# [DATASET EXTRACT]
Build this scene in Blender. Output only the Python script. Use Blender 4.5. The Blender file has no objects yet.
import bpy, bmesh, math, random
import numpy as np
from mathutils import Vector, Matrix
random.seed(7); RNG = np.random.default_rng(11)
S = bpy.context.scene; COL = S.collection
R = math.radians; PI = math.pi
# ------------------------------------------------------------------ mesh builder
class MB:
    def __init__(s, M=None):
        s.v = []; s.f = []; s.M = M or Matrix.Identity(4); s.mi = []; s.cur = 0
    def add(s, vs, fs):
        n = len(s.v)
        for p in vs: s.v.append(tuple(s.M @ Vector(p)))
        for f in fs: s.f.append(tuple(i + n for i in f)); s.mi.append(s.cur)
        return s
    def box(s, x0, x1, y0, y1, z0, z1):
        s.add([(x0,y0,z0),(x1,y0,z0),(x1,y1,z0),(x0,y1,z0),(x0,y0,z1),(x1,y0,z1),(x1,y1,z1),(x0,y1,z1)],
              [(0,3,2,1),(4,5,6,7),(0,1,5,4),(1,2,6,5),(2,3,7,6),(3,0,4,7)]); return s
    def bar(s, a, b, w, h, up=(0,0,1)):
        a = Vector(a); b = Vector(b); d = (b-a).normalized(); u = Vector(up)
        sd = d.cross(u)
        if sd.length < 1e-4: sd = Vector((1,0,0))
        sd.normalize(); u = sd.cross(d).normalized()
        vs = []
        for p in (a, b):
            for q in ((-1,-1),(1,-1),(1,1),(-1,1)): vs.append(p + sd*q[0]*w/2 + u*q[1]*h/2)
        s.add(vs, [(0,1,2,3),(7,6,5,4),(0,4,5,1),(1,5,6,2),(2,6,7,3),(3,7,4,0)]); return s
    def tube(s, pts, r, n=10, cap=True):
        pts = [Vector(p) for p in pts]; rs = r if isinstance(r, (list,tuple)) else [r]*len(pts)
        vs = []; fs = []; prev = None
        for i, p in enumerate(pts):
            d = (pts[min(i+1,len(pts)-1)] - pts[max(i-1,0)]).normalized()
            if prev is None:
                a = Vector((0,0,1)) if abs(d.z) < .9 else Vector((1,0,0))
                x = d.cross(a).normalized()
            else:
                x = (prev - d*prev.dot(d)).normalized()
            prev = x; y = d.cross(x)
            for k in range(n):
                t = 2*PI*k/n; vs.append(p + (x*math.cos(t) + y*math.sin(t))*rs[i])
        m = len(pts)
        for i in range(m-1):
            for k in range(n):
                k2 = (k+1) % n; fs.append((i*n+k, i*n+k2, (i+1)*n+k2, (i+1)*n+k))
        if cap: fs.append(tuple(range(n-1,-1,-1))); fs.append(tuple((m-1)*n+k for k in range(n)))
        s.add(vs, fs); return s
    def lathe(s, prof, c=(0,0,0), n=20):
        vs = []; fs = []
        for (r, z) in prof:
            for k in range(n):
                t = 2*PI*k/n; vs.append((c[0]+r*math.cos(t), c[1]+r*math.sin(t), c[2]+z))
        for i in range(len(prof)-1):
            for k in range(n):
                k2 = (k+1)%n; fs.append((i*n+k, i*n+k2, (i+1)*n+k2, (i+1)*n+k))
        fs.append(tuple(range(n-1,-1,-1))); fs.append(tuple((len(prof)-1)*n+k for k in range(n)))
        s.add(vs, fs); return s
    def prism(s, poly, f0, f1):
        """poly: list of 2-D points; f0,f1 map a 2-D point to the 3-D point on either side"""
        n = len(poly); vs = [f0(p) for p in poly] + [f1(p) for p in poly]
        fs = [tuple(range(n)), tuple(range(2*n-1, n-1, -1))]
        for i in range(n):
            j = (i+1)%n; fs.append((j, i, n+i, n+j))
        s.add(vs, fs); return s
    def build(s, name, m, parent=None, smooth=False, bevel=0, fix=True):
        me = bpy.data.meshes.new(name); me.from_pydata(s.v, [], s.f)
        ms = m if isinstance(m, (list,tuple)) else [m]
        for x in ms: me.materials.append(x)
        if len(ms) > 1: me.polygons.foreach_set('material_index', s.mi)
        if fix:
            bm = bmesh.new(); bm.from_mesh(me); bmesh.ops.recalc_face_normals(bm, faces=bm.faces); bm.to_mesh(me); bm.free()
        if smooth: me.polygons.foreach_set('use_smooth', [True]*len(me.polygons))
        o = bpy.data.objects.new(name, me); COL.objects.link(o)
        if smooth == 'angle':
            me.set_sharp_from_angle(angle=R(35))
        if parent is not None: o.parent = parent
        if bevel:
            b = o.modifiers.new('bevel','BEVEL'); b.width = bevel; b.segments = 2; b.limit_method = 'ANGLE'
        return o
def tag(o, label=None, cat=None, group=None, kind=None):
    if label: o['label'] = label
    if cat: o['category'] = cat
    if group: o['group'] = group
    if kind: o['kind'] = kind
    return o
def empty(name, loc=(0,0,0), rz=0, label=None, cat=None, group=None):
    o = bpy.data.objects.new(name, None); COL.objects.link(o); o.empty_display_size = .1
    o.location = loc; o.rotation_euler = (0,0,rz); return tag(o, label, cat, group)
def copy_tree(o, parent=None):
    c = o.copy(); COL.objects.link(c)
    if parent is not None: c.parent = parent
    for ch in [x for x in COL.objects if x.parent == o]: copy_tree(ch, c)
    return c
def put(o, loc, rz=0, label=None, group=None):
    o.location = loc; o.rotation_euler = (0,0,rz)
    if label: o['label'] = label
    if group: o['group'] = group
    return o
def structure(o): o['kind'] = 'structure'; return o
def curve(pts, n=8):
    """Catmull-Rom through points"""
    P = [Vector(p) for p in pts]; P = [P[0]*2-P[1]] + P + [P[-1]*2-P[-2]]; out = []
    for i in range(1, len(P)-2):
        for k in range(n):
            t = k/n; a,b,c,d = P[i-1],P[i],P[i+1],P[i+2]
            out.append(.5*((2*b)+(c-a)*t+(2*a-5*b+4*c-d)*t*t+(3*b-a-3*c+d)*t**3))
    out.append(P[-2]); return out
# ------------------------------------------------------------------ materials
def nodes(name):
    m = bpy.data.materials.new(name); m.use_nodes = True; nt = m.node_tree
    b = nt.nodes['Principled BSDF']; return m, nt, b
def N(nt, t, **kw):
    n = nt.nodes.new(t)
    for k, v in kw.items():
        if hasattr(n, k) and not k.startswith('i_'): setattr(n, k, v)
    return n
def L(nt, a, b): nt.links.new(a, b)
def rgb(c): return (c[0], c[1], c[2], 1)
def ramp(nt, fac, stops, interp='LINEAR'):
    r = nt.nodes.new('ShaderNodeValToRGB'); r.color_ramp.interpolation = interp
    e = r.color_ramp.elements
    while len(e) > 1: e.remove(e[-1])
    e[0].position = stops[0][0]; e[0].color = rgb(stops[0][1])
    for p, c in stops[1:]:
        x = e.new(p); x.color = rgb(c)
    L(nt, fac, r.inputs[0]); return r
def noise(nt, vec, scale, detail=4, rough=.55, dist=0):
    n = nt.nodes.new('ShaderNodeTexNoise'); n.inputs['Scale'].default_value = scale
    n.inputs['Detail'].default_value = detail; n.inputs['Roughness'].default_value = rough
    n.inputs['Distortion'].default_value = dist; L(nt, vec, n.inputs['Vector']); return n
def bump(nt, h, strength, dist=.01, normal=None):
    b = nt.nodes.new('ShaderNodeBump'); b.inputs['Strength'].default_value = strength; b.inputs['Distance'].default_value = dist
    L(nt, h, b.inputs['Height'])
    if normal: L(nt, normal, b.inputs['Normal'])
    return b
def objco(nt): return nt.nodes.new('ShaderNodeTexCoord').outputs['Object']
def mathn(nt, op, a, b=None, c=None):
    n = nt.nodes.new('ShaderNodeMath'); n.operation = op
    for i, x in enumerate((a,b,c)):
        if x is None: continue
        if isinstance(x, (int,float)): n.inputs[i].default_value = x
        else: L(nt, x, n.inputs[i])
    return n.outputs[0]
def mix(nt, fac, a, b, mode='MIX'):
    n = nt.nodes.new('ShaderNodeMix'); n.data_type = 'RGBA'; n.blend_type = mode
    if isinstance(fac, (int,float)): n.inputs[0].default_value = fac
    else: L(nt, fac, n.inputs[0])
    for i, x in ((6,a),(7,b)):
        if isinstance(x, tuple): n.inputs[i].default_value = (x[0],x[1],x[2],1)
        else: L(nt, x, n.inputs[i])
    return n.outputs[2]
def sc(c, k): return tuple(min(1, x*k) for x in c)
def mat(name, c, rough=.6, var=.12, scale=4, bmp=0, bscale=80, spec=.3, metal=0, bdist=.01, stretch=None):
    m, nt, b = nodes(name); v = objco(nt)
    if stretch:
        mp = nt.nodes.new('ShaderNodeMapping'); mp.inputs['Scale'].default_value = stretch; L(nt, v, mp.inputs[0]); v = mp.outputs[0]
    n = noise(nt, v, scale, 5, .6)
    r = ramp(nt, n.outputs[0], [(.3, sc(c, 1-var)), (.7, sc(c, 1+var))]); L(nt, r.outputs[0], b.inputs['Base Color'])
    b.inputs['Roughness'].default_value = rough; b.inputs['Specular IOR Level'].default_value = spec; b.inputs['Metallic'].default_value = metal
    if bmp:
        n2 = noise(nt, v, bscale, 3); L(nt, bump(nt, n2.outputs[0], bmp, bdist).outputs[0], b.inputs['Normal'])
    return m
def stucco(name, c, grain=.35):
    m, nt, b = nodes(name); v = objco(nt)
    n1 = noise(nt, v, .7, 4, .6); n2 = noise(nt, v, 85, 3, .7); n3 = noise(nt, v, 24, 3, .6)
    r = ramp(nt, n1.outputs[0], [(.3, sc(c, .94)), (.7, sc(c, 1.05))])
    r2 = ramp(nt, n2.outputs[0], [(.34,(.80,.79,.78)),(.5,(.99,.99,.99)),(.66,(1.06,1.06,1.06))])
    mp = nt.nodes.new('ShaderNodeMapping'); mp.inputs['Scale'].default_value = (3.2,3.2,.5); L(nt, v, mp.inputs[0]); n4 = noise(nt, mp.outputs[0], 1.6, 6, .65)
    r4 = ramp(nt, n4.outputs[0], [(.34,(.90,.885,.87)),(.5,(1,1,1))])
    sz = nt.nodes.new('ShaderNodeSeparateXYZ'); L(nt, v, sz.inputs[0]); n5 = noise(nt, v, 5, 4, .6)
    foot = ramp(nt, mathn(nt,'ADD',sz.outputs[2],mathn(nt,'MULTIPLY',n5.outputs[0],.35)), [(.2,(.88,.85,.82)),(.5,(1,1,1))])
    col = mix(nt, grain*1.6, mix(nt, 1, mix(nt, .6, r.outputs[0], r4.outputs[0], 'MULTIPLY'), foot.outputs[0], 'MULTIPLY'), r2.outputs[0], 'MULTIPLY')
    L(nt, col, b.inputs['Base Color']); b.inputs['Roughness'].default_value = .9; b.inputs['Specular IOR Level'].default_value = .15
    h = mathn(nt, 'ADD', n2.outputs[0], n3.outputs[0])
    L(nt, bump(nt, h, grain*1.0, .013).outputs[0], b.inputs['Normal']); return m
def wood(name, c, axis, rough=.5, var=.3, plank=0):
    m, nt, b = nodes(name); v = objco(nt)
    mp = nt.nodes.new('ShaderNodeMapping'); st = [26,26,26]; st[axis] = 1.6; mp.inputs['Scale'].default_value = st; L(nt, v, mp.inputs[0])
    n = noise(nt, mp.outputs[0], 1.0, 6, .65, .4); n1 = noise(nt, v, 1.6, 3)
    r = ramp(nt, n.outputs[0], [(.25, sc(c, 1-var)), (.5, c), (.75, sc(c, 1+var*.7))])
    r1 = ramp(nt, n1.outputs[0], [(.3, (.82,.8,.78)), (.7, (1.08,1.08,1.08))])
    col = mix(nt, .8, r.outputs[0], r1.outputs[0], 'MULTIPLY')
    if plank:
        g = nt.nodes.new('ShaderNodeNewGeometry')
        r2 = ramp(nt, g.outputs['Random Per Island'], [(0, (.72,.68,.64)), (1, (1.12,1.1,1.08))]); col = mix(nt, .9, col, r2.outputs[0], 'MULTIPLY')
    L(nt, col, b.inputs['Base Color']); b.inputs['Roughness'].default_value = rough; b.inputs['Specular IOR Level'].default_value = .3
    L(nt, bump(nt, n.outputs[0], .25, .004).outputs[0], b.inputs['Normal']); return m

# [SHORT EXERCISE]
Show the lines of the data that hold the word "mathn".

# [ANSWER TO THIS TASK]
def mathn(nt, op, a, b=None, c=None):
    foot = ramp(nt, mathn(nt,'ADD',sz.outputs[2],mathn(nt,'MULTIPLY',n5.outputs[0],.35)), [(.2,(.88,.85,.82)),(.5,(1,1,1))])
    h = mathn(nt, 'ADD', n2.outputs[0], n3.outputs[0])